Del resto, come condannarli? Avevano delle grandi attese su Gesù, ognuno a modo suo; sapevano bene che fine avesse fatto, anche se tra di loro di testimoni oculari ce n'erano ben pochi; due di loro, tra l'altro, al momento opportuno gli avevano pure girato le spalle, e di questi, uno non ha resistito al senso di colpa e se l'è fatta pagare da solo. Ci mancava pure di trovare la tomba del Maestro vuota, il terzo giorno, con un gruppo di donne invasate convinte di averlo incontrato in vita...va bene tutto...ma un po' di dubbio è pure lecito, no? Come capita anche alla nostra vita di fede quando, dopo aver condiviso le nostre speranze, le nostre attese e la nostra stessa vita con gli ideali che lui ci propone, sul più bello, Dio sparisce dalla nostra vita, e l'unica cosa che ci rimane di lui è il vuoto e il silenzio... a questo punto, non solo il dubbio è lecito, deliberato e razionale, ma diventa quasi normale prendere le distanze da Dio. Come fecero gli undici, quel giorno, sul Monte di Galilea: talmente distanti che toccò nuovamente a Gesù avvicinarsi a loro e rivolgere loro la parola. Il dubbio e il vuoto li avevano lasciati senza parole. Il Risorto di Marco li avrebbe rimproverati, quello di Luca a Emmaus redarguiti come stolti, e quello di Giovanni con Tommaso sfidati alla prova della fede.
Il Risorto di Matteo no: si avvicina e parla loro. E dice loro che nulla è più potente di lui, per cui non bisogna più avere paura né avere dubbi. Bisogna fidarsi, credere che tutto, in cielo e in terra è suo, e che nessun luogo della terra è lontano e ostile, per chi crede in lui: dunque, bisogna andare e fare altri discepoli, tanti, anzi tutti, tutti i popoli, nessuno escluso! Follia allo stato puro...questo sparuto gruppo dei Dodici (meno uno, morto suicida), illetterati, quasi ignoranti, spesso indecisi, traditori, fifoni, e ora per giunta increduli e dubbiosi, vengono da lui scelti per la missione. E a quanto pare, gli risulta bene, se dopo duemila anni siamo ancora qui a parlarne, a tesserne le lodi, a celebrare...
Sapete, spesso abbiamo l'idea - di fronte a molte eroiche figure di missionari e di missionarie che lungo i secoli hanno reso discepoli di Cristo i più disparati popoli della terra - che abbiamo a che fare con dei veri e propri eroi della fede, con dei testimoni impeccabili, con uomini e donne irreprensibili e particolarmente baciati dalla Grazia, senza dubbi e senza paure. Lasciatemelo dire, perché lo vivo sulla mia pelle: non è così. Se i primi grandi missionari, quelli che per primi hanno portato l'annuncio del Vangelo sino ai confini della terra, erano questi Undici, pieni di dubbi e di fallimenti, pieni di tradimenti e di timori, quanto più coloro che nei secoli a venire ne hanno seguito le orme. Nessun eroe, tra di loro, ma certamente molti santi, spesso anche martiri.
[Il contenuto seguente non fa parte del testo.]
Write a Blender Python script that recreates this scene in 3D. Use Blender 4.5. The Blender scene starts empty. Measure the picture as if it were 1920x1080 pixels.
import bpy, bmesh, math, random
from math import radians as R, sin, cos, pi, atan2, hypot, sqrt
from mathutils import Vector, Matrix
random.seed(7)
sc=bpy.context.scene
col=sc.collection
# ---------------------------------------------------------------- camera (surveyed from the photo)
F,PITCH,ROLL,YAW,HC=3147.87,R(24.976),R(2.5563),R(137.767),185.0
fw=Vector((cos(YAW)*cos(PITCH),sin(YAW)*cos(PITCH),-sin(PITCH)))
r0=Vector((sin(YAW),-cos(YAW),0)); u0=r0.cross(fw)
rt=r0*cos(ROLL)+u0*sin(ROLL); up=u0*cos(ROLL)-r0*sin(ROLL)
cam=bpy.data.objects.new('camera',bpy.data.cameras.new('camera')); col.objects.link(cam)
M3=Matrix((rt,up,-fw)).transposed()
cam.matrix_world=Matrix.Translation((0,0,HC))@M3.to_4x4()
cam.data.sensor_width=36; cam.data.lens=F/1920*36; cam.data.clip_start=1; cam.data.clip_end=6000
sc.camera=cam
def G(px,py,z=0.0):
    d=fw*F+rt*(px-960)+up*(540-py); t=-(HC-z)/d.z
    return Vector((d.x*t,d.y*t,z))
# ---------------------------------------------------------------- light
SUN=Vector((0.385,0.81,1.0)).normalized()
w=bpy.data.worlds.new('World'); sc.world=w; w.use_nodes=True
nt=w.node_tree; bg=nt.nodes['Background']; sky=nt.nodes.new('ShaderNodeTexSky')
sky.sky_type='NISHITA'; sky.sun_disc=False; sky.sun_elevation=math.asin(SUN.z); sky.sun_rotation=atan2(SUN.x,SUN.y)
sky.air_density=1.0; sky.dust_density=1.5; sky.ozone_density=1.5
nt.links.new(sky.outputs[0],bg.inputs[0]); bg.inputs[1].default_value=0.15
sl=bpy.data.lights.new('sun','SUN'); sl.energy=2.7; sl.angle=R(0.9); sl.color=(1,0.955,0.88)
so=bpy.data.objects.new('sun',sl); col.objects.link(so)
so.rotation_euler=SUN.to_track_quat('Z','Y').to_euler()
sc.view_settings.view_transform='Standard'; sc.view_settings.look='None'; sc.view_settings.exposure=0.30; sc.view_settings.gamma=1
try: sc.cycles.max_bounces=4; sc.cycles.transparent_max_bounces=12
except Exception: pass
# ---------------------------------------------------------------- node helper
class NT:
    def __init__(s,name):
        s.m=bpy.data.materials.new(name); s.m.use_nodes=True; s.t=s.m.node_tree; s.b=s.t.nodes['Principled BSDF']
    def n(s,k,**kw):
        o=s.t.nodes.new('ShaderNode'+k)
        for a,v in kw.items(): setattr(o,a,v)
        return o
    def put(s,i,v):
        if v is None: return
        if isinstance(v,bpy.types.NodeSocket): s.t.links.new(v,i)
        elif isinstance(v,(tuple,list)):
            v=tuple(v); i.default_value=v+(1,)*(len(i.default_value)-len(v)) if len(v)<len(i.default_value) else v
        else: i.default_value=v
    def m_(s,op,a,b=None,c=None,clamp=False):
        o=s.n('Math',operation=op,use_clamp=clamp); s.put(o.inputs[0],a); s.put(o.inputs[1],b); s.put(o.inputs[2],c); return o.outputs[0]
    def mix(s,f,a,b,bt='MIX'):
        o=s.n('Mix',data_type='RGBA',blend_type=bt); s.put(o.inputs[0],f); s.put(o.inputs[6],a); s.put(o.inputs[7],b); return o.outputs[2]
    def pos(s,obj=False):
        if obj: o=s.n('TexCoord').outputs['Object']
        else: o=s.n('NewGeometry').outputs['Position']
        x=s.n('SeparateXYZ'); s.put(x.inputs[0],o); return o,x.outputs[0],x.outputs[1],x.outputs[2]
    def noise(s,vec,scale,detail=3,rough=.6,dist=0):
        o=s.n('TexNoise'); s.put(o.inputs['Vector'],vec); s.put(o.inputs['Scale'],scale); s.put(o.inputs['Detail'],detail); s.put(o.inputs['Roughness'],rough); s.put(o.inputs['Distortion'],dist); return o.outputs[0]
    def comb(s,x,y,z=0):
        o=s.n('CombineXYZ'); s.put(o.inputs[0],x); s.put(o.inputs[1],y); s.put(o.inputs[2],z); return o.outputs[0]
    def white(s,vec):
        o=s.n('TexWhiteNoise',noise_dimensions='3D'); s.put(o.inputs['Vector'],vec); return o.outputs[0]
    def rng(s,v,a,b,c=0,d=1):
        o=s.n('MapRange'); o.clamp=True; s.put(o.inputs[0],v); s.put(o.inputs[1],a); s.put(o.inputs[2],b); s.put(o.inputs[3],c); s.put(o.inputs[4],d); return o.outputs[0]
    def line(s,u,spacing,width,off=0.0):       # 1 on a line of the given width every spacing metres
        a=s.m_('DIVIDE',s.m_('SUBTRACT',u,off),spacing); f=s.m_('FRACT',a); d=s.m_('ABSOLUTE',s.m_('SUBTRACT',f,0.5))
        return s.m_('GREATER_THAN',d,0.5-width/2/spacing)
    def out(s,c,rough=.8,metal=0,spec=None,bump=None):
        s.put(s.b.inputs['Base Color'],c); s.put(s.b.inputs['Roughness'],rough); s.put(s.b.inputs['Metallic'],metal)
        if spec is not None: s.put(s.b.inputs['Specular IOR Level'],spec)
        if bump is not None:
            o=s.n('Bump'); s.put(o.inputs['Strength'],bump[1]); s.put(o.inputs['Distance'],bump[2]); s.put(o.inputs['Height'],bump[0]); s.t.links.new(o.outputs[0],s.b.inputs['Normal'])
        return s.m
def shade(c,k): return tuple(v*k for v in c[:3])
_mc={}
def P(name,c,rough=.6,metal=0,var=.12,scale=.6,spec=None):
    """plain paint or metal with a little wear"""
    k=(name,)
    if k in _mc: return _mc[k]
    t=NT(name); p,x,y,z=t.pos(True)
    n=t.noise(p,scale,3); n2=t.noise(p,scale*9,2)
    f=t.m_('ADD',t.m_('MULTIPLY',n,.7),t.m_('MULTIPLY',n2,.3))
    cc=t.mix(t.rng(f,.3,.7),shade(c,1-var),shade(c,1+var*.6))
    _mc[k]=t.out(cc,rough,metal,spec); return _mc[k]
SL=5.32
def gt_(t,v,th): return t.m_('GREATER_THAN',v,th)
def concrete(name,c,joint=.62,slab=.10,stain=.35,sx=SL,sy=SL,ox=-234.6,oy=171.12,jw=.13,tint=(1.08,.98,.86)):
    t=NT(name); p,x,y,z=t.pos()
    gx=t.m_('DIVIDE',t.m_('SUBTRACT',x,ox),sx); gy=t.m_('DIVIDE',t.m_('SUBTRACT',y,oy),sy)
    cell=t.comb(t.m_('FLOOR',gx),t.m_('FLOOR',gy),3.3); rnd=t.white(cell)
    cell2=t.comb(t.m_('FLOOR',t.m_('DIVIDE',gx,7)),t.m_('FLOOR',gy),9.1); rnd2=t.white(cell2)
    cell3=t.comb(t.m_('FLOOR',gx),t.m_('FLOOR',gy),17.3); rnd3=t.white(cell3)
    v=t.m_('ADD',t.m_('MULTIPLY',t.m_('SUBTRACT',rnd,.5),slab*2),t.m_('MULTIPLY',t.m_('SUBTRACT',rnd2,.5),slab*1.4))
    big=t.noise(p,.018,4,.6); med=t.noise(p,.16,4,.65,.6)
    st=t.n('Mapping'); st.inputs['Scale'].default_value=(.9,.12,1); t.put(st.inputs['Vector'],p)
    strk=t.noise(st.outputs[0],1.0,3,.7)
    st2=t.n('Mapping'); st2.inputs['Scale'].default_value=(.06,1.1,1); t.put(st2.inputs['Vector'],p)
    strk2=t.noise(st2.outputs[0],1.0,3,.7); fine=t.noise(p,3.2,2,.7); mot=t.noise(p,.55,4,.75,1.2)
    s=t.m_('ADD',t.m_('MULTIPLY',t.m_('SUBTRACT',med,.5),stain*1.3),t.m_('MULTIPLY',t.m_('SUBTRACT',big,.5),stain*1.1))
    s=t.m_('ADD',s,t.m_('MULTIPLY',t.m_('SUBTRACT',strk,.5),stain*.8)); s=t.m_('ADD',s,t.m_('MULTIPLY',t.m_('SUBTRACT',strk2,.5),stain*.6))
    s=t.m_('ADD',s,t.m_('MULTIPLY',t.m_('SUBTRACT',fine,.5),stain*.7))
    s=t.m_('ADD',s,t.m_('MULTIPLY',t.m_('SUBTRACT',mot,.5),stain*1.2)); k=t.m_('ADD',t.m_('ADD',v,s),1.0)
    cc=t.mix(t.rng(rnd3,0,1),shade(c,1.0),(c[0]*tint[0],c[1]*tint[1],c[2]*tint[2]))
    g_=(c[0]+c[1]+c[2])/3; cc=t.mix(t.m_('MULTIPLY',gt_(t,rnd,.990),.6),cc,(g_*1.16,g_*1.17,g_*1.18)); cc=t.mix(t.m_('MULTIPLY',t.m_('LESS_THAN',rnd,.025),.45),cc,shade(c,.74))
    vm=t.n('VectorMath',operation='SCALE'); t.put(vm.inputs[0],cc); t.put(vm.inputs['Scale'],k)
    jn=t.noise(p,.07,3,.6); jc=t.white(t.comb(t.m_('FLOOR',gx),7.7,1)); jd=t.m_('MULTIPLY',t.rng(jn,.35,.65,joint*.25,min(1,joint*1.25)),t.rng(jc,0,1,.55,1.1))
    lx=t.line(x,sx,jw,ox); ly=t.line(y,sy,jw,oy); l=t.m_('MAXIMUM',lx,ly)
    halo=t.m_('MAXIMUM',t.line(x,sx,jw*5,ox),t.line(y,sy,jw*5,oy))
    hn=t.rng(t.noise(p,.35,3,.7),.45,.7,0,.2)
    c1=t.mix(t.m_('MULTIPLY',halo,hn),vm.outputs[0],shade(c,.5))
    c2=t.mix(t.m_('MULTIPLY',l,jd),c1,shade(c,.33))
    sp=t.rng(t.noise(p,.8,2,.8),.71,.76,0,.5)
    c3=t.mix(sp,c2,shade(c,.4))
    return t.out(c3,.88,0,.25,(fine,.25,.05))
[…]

Dov'è, allora, il segreto del successo? Nelle parole del Maestro, quel giorno, sul Monte di Galilea, prima di andarsene definitivamente, testamento spirituale senza precedenti: "A me è stato dato ogni potere in cielo e sulla terra...ed ecco, io sono con voi tutti i giorni". A lui, e non a noi, è dato il potere di fare opere grandi: l'unica forza di noi cristiani, missionari tutti in virtù del battesimo da loro trasmesso e ricevuto, è che lui è con noi tutti i giorni.
Tutti i giorni. Anche nei giorni del dubbio. Anche nei giorni della sofferenza. Anche nei giorni del vuoto e del silenzio. Anche nei giorni della speranza, della gioia, della gloria, delle porte che si spalancano al cielo.